→ **STATED EXERCISE**: Your output must be the lines below from the line containing "were 1200x901 pixels." to the line containing "lamp('ceiling_panel_light', (lx, ly, 2.9), sz, pw)", both lines included, reproduced exactly and without pictures.

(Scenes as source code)

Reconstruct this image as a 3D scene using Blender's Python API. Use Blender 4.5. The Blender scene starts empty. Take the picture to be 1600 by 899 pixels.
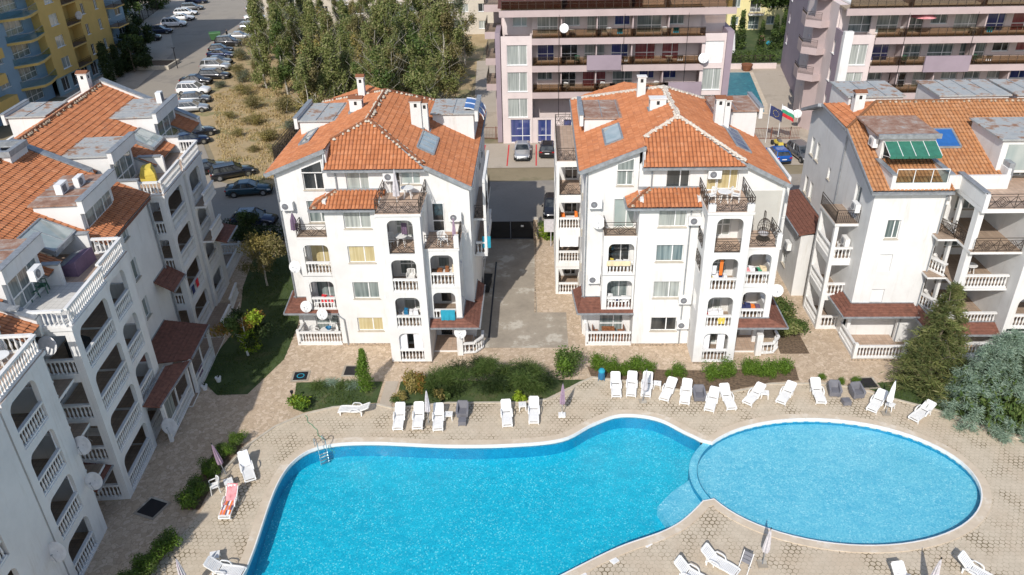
import bpy, bmesh, math, random
import numpy as np
from mathutils import Vector, Matrix, noise
from mathutils.geometry import tessellate_polygon
PI = math.pi
R = math.radians
random.seed(7)
scn = bpy.context.scene
COL = scn.collection

# ------------------------------------------------------------------ materials
MATS = {}
def newmat(name):
    m = bpy.data.materials.new(name); m.use_nodes = True
    nt = m.node_tree; nt.nodes.clear()
    out = nt.nodes.new('ShaderNodeOutputMaterial')
    b = nt.nodes.new('ShaderNodeBsdfPrincipled')
    nt.links.new(b.outputs[0], out.inputs[0])
    MATS[name] = m
    return m, nt, b, out
def N(nt, t, **kw):
    n = nt.nodes.new(t)
    for k, v in kw.items():
        if k.startswith('i_'):
            key = k[2:]
            key = int(key) if key.isdigit() else key.replace('_', ' ')
            n.inputs[key].default_value = v
        else: setattr(n, k, v)
    return n
def ramp(nt, fac, stops):
    r = nt.nodes.new('ShaderNodeValToRGB')
    els = r.color_ramp.elements
    while len(els) > 1: els.remove(els[-1])
    els[0].position = stops[0][0]; els[0].color = (*stops[0][1], 1)
    for p, c in stops[1:]:
        e = els.new(p); e.color = (*c, 1)
    nt.links.new(fac, r.inputs[0])
    return r.outputs[0]
def mixc(nt, fac, a, b, mode='MIX'):
    m = nt.nodes.new('ShaderNodeMix'); m.data_type = 'RGBA'; m.blend_type = mode
    for s, v in ((0, fac), (6, a), (7, b)):
        if isinstance(v, (int, float)): m.inputs[s].default_value = v
        elif isinstance(v, tuple): m.inputs[s].default_value = (*v, 1) if len(v) == 3 else v
        else: nt.links.new(v, m.inputs[s])
    return m.outputs[2]
def bump(nt, b, h, strength=.3, dist=.02):
    n = N(nt, 'ShaderNodeBump'); n.inputs['Strength'].default_value = strength; n.inputs['Distance'].default_value = dist
    nt.links.new(h, n.inputs['Height']); nt.links.new(n.outputs[0], b.inputs['Normal'])
def noisef(nt, scale, detail=4, rough=.6, vec=None, obj=True):
    n = N(nt, 'ShaderNodeTexNoise'); n.inputs['Scale'].default_value = scale; n.inputs['Detail'].default_value = detail; n.inputs['Roughness'].default_value = rough
    if vec is None:
        tc = N(nt, 'ShaderNodeNewGeometry'); vec = tc.outputs['Position']
    nt.links.new(vec, n.inputs['Vector'])
    return n.outputs[0]
def pos(nt, sc=(1, 1, 1), off=(0, 0, 0)):
    g = N(nt, 'ShaderNodeNewGeometry'); m = N(nt, 'ShaderNodeMapping')
    m.inputs['Scale'].default_value = sc; m.inputs['Location'].default_value = off
    nt.links.new(g.outputs['Position'], m.inputs[0]); return m.outputs[0]
def simple(name, col, rough=.6, metal=0, var=.08, scale=3, spec=None):
    m, nt, b, o = newmat(name)
    f = noisef(nt, scale)
    c2 = tuple(max(0, x*(1-var*2)) for x in col); c3 = tuple(min(1, x*(1+var)) for x in col)
    nt.links.new(ramp(nt, f, [(.3, c2), (.7, c3)]), b.inputs['Base Color'])
    b.inputs['Roughness'].default_value = rough; b.inputs['Metallic'].default_value = metal
    if spec is not None: b.inputs['Specular IOR Level'].default_value = spec
    return m
def plaster(name, col, dirt=(.42, .38, .31), amt=.5):
    m, nt, b, o = newmat(name)
    big = noisef(nt, .5, 5, .65)
    st = noisef(nt, 1, 5, .7, vec=pos(nt, (2.3, 2.3, .3)))
    fine = noisef(nt, 9, 4, .7)
    c = ramp(nt, big, [(.35, tuple(x*.9 for x in col)), (.6, col)])
    mk = ramp(nt, st, [(.55, (0, 0, 0)), (.76, (amt,)*3)])
    c = mixc(nt, mk, c, dirt)
    mk2 = ramp(nt, fine, [(.62, (0, 0, 0)), (.8, (amt*.6,)*3)])
    c = mixc(nt, mk2, c, tuple(x*.75 for x in col))
    nt.links.new(c, b.inputs['Base Color']); b.inputs['Roughness'].default_value = .9
    bump(nt, b, noisef(nt, 28, 3), .35, .012)
    return m
plaster('white_plaster', (.71, .705, .69), amt=.4)
plaster('white_paint', (.73, .725, .71), amt=.5)
plaster('grey_plaster', (.5, .49, .45), amt=.5)
plaster('pink_plaster', (.66, .57, .55), dirt=(.4, .3, .3), amt=.25)
plaster('rose_plaster', (.47, .38, .37), dirt=(.35, .25, .25), amt=.2)
plaster('purple_plaster', (.31, .25, .29), dirt=(.3, .22, .3), amt=.2)
plaster('yellow_plaster', (.62, .43, .14), dirt=(.4, .3, .15), amt=.2)
plaster('blue_plaster', (.25, .37, .48), dirt=(.2, .3, .4), amt=.3)
plaster('beige_plaster', (.55, .5, .42), amt=.3)
plaster('lemon_plaster', (.75, .66, .34), amt=.2)
plaster('teal_plaster', (.3, .42, .47), amt=.2)
simple('iron', (.06, .045, .035), .6, .3, .3, 20)
simple('dark_metal', (.03, .03, .035), .45, .6)
simple('grey_metal', (.33, .35, .37), .5, .35, .15, 4)
simple('white_metal', (.78, .78, .77), .4)
simple('plastic_white', (.78, .78, .77), .35, var=.04)
simple('plastic_grey', (.16, .16, .18), .6)
simple('plastic_green', (.03, .12, .07), .4)
simple('leaf_can', (.05, .14, .05), .5)
simple('plastic_blue', (.02, .16, .32), .4)
simple('rubber', (.015, .015, .015), .8)
simple('steel', (.6, .62, .64), .25, .9)
simple('wood', (.3, .12, .05), .5, var=.3, scale=8)
simple('concrete_edge', (.5, .45, .37), .9)
simple('stone_plinth', (.42, .33, .24), .9, var=.4, scale=7)
simple('soil', (.16, .11, .07), 1, var=.3, scale=6)
simple('bark', (.2, .16, .12), 1, var=.35, scale=9)
simple('birch_bark', (.45, .42, .36), 1, var=.3, scale=9)
simple('cloth_white', (.8, .8, .82), .9)
simple('cloth_grey', (.55, .53, .55), .9, var=.12, scale=5)
simple('cloth_mauve', (.34, .24, .32), .9, var=.12, scale=5)
simple('cloth_teal', (.02, .3, .42), .9)
simple('cloth_red', (.6, .03, .04), .9)
simple('cloth_navy', (.03, .04, .12), .9)
simple('cloth_orange', (.8, .2, .03), .9)
simple('cloth_pink', (.75, .3, .32), .9, var=.2)
simple('cloth_yellow', (.62, .48, .08), .8); simple('cloth_cream', (.7, .58, .38), .9)
simple('cloth_purple', (.15, .1, .16), .9)
simple('cloth_green', (.05, .3, .17), .9)
simple('cloth_black', (.02, .02, .02), .9)
simple('solar', (.015, .06, .17), .35, 0, .2, 6); simple('mortar', (.6, .54, .47), .95, 0, .2, 8)
simple('poly_blue', (.03, .13, .38), .3)
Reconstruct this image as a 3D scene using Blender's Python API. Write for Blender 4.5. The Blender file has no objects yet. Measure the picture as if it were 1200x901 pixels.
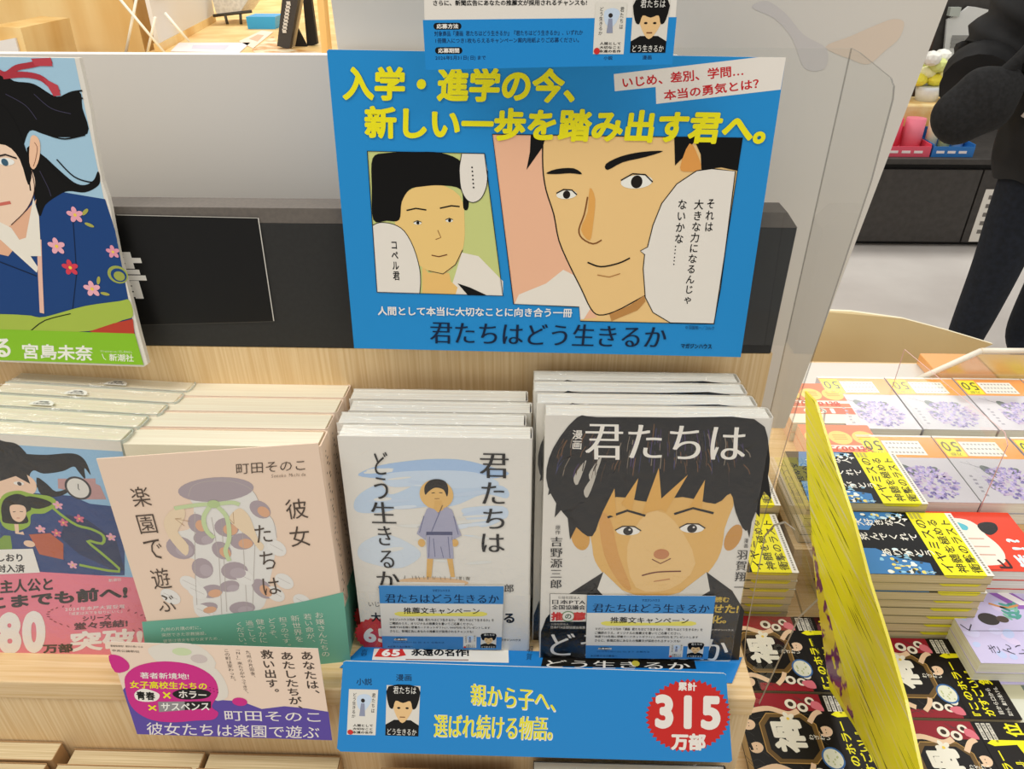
import bpy, bmesh, math, random
from mathutils import Matrix, Vector
from math import radians, sin, cos, pi
S = bpy.context.scene
COL = S.collection
random.seed(7)

# ---------------------------------------------------------------- camera
CAM_YAW, CAM_PITCH = 1.5, 32.0
cd = bpy.data.cameras.new('camera')
cd.sensor_fit = 'HORIZONTAL'; cd.sensor_width = 36.0
cd.lens = 870.0 / 1200.0 * 36.0
cd.clip_start = 0.02; cd.clip_end = 60
cam = bpy.data.objects.new('camera', cd); COL.objects.link(cam)
cam.location = (0, 0, 1.45)
cam.rotation_euler = (radians(90 - CAM_PITCH), 0, radians(CAM_YAW))
S.camera = cam

# ---------------------------------------------------------------- light and exposure
S.view_settings.view_transform = 'Standard'
S.view_settings.look = 'None'
S.view_settings.gamma = 1.0
S.view_settings.use_curve_mapping = False
S.view_settings.exposure = 0.0
S.cycles.transparent_max_bounces = 32
wd = bpy.data.worlds.new('shop_light'); S.world = wd; wd.use_nodes = True
bg = wd.node_tree.nodes['Background']
bg.inputs[0].default_value = (1.0, 0.965, 0.92, 1); bg.inputs[1].default_value = 0.55
def lamp(name, loc, size, power, col=(1, .97, .92)):
    l = bpy.data.lights.new(name, 'AREA'); l.shape = 'RECTANGLE'
    l.size, l.size_y = size; l.energy = power; l.color = col
    o = bpy.data.objects.new(name, l); COL.objects.link(o); o.location = loc
    return o
for lx, ly, sz, pw in ((-1.3, -0.1, (1.6, .5), 29), (1.2, -0.3, (1.6, .5), 13), (-1.0, 1.4, (1.6, .5), 25), (1.4, 1.6, (1.6, .5), 15),
                       (2.45, 4.2, (1.6, .7), 30), (-1.2, 4.2, (1.6, .5), 44)):
    lamp('ceiling_panel_light', (lx, ly, 2.9), sz, pw)

# ---------------------------------------------------------------- materials
def lin(h):
    h = h.lstrip('#'); r = []
    for k in (0, 2, 4):
        c = int(h[k:k + 2], 16) / 255
        r.append(c / 12.92 if c <= .04045 else ((c + .055) / 1.055) ** 2.4)
    return r
MATS = {}
def alb(h, gain=1.1):
    return [min(.9, c * gain) for c in lin(h)] + [1]
def M(h, rough=.45, spec=.35, key=''):
    k = (h, rough, spec, key)
    if k not in MATS:
        m = bpy.data.materials.new('print_' + h.lstrip('#')); m.use_nodes = True
        b = m.node_tree.nodes['Principled BSDF']
        b.inputs['Base Color'].default_value = alb(h)
        b.inputs['Roughness'].default_value = rough
        b.inputs['Specular IOR Level'].default_value = spec
        MATS[k] = m
    return MATS[k]
def noise_mat(name, c1, c2, scale, detail=4, rough=.5, bump=0, spec=.35, lo=.35, hi=.65, nscale=1.0):
    m = bpy.data.materials.new(name); m.use_nodes = True
    n, l = m.node_tree.nodes, m.node_tree.links
    b = n['Principled BSDF']; b.inputs['Roughness'].default_value = rough
    b.inputs['Specular IOR Level'].default_value = spec
    tc = n.new('ShaderNodeTexCoord'); mp = n.new('ShaderNodeMapping'); mp.inputs['Scale'].default_value = scale
    no = n.new('ShaderNodeTexNoise'); no.inputs['Scale'].default_value = nscale; no.inputs['Detail'].default_value = detail
    cr = n.new('ShaderNodeValToRGB')
    cr.color_ramp.elements[0].position = lo; cr.color_ramp.elements[1].position = hi
    cr.color_ramp.elements[0].color = alb(c1); cr.color_ramp.elements[1].color = alb(c2)
    l.new(tc.outputs['Object'], mp.inputs[0]); l.new(mp.outputs[0], no.inputs[0])
    l.new(no.outputs[0], cr.inputs[0]); l.new(cr.outputs[0], b.inputs['Base Color'])
    if bump:
        bp = n.new('ShaderNodeBump'); bp.inputs['Strength'].default_value = bump; bp.inputs['Distance'].default_value = .001
        l.new(no.outputs[0], bp.inputs['Height']); l.new(bp.outputs[0], b.inputs['Normal'])
    return m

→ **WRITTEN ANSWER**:
Reconstruct this image as a 3D scene using Blender's Python API. Write for Blender 4.5. The Blender file has no objects yet. Measure the picture as if it were 1200x901 pixels.
import bpy, bmesh, math, random
from mathutils import Matrix, Vector
from math import radians, sin, cos, pi
S = bpy.context.scene
COL = S.collection
random.seed(7)

# ---------------------------------------------------------------- camera
CAM_YAW, CAM_PITCH = 1.5, 32.0
cd = bpy.data.cameras.new('camera')
cd.sensor_fit = 'HORIZONTAL'; cd.sensor_width = 36.0
cd.lens = 870.0 / 1200.0 * 36.0
cd.clip_start = 0.02; cd.clip_end = 60
cam = bpy.data.objects.new('camera', cd); COL.objects.link(cam)
cam.location = (0, 0, 1.45)
cam.rotation_euler = (radians(90 - CAM_PITCH), 0, radians(CAM_YAW))
S.camera = cam

# ---------------------------------------------------------------- light and exposure
S.view_settings.view_transform = 'Standard'
S.view_settings.look = 'None'
S.view_settings.gamma = 1.0
S.view_settings.use_curve_mapping = False
S.view_settings.exposure = 0.0
S.cycles.transparent_max_bounces = 32
wd = bpy.data.worlds.new('shop_light'); S.world = wd; wd.use_nodes = True
bg = wd.node_tree.nodes['Background']
bg.inputs[0].default_value = (1.0, 0.965, 0.92, 1); bg.inputs[1].default_value = 0.55
def lamp(name, loc, size, power, col=(1, .97, .92)):
    l = bpy.data.lights.new(name, 'AREA'); l.shape = 'RECTANGLE'
    l.size, l.size_y = size; l.energy = power; l.color = col
    o = bpy.data.objects.new(name, l); COL.objects.link(o); o.location = loc
    return o
for lx, ly, sz, pw in ((-1.3, -0.1, (1.6, .5), 29), (1.2, -0.3, (1.6, .5), 13), (-1.0, 1.4, (1.6, .5), 25), (1.4, 1.6, (1.6, .5), 15),
                       (2.45, 4.2, (1.6, .7), 30), (-1.2, 4.2, (1.6, .5), 44)):
    lamp('ceiling_panel_light', (lx, ly, 2.9), sz, pw)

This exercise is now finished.